Les enjeux de pouvoir ne sont pas seulement à trouver du côté de la politique. Car les élections concernent aussi beaucoup d’autres secteurs y compris le sport. Là aussi, Mayotte apprend les principes et le respect de la démocratie. Deux ligues sportives témoignent de la délicate transition vers cette culture réellement démocratique.
A la ligue de basket-ball, cet apprentissage se fait dans la douleur. Au mois de juillet dernier, nous nous faisions l’écho d’un scrutin tendu pour le comité directeur. Face à l’essentiel de l’équipe sortante, une deuxième liste tentait de changer la donne et de prendre les rênes d’un sport très populaire dans notre département. L’ambiance était tendue car, avant même le scrutin, les challengers dénonçaient des irrégularités et soupçonnaient les sortants de vouloir manipuler les opérations de vote. Le résultat de l’élection, qui a reconduit l’équipe en place, a poussé les vaincus à dénoncer la sincérité de l’élection.
Quatre mois plus tard, une conciliation menée par le comité national olympique et sportif (CNOSF) donne raison, sur l’essentiel, aux récriminations des membres de la liste battue. Le conciliateur «propose» même à la ligue régionale de basketball de convoquer, «dans les meilleurs délais», une assemblée générale pour procéder à un nouveau vote. En réalité, il ne s’agit pas d’une «proposition». Les mesures préconisées par les conciliateurs du CNOSF «doivent être appliquées dès leur notification». Ceux qui ne seraient pas satisfaits de la mesure ont 15 jours pour faire appel.
568 voix contestées
Le conciliateur n’invalide pas la liste victorieuse mais confirme les accusations des perdants: «deux des seize personnes figurant sur la liste ‘développement régional du basket maoré’ ne remplissaient pas les conditions d’éligibilité prévues». Mais comme il y avait 14 postes à pourvoir, le CNOSF considère que cela ne change rien.

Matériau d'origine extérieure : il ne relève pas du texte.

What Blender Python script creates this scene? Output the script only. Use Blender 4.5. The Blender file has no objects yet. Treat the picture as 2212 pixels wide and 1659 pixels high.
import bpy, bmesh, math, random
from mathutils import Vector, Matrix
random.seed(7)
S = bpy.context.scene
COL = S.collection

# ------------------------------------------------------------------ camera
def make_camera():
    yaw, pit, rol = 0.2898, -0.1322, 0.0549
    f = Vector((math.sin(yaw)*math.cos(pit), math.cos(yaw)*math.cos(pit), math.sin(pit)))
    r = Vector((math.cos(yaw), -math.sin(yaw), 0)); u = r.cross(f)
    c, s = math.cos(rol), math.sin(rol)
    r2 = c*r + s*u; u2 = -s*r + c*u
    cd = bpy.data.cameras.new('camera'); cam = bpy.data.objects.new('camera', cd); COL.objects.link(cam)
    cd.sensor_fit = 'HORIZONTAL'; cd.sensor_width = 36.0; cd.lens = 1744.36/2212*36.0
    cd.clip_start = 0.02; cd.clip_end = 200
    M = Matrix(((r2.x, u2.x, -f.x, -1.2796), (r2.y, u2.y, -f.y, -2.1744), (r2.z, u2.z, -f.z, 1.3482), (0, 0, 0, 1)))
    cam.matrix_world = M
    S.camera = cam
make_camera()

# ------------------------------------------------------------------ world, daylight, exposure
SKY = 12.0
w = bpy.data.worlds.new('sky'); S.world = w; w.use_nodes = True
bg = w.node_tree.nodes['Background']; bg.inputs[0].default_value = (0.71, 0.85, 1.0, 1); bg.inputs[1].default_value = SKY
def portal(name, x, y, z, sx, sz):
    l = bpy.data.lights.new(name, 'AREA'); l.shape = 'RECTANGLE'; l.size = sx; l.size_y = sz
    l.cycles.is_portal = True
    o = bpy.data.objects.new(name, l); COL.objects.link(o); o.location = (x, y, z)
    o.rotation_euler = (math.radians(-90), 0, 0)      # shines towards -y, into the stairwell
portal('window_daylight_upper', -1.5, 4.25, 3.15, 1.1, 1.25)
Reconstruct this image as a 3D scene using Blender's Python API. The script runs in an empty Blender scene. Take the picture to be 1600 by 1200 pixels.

En revanche, la sincérité du scrutin pose problème. En effet, le conciliateur note «qu’un doute pèse sur la régularité du processus électoral», les candidatures n’ayant pas été communiquées aux clubs 15 jours avant le scrutin. Par ailleurs, le CNOSF conteste 568 voix, qui représentent les votes de présidents de clubs ou de personnes dont l’affiliation à la ligue n’était pas à jour ou prouvée le jour du vote.
Et comme la liste qui a remporté l’élection avait 324 voix d’avance, le conciliateur note que «cette irrégularité serait de nature à entrainer l’annulation du scrutin» si une procédure judiciaire était lancé. Le basket mahorais devrait donc revoter.
Le football ne veut plus de crise
La situation est un peu différente du côté du football. Une assemblée générale élective est convoquée ce dimanche matin, de 8h30 à midi, au cinéma Alpa Joe à Mamoudzou. Là aussi, il s’agit de désigner le président, le trésorier et l’ensemble des représentants au comité directeur du football masculin, féminin, diversifié et des jeunes. 19 postes sont à pouvoir et deux listes avaient été déposées. Mais il n’y en aura pourtant qu’une seule mise aux votes dimanche.
Là encore, ce sont les opposants à l’équipe sortante qui crient à la manipulation. Pourtant, cette fois-ci, il semblerait que les tords soit du côté des recalés. C’est encore l’ancienneté d’un colistier qui ne serait pas suffisante pour qu’il prétende se présenter. La commission de surveillance des opérations électorales a donc rejeté cette 2e liste… contre l’avis de l’équipe sortante qui, officiellement, acceptait l’idée de ce match démocratique.
Pour ou contre la seule liste
Mohamed Boinariziki, le président sortant de la ligue de Mayotte de football (LMF) a même proposé de valider la 2e liste malgré tout, en vain. Car le président fait partie de ces amoureux du football qui sont traumatisés par l’effondrement de la ligue et la grave crise qu’elle a connu il y a quelques années. A l’issue d’un mandat de 4 ans durant lequel, peu à peu, l’organisation du football mahorais a été patiemment remis sur de bons rails, les sortants ne veulent surtout pas «replonger dans le chaos d’il y a 5 ans».
Conséquence, il n’y aura donc qu’une seule liste mais elle pourrait tout de même ne pas gagner. En effet, les votants sont appelés à voter pour ou contre elle. Elle pourrait donc être rejetée lors du vote de dimanche et ainsi permettre, éventuellement, à la 2e liste de revenir dans un nouveau rendez-vous électoral…
Dans le sport aussi, les stratégies et les matchs ne se jouent pas que sur les terrains.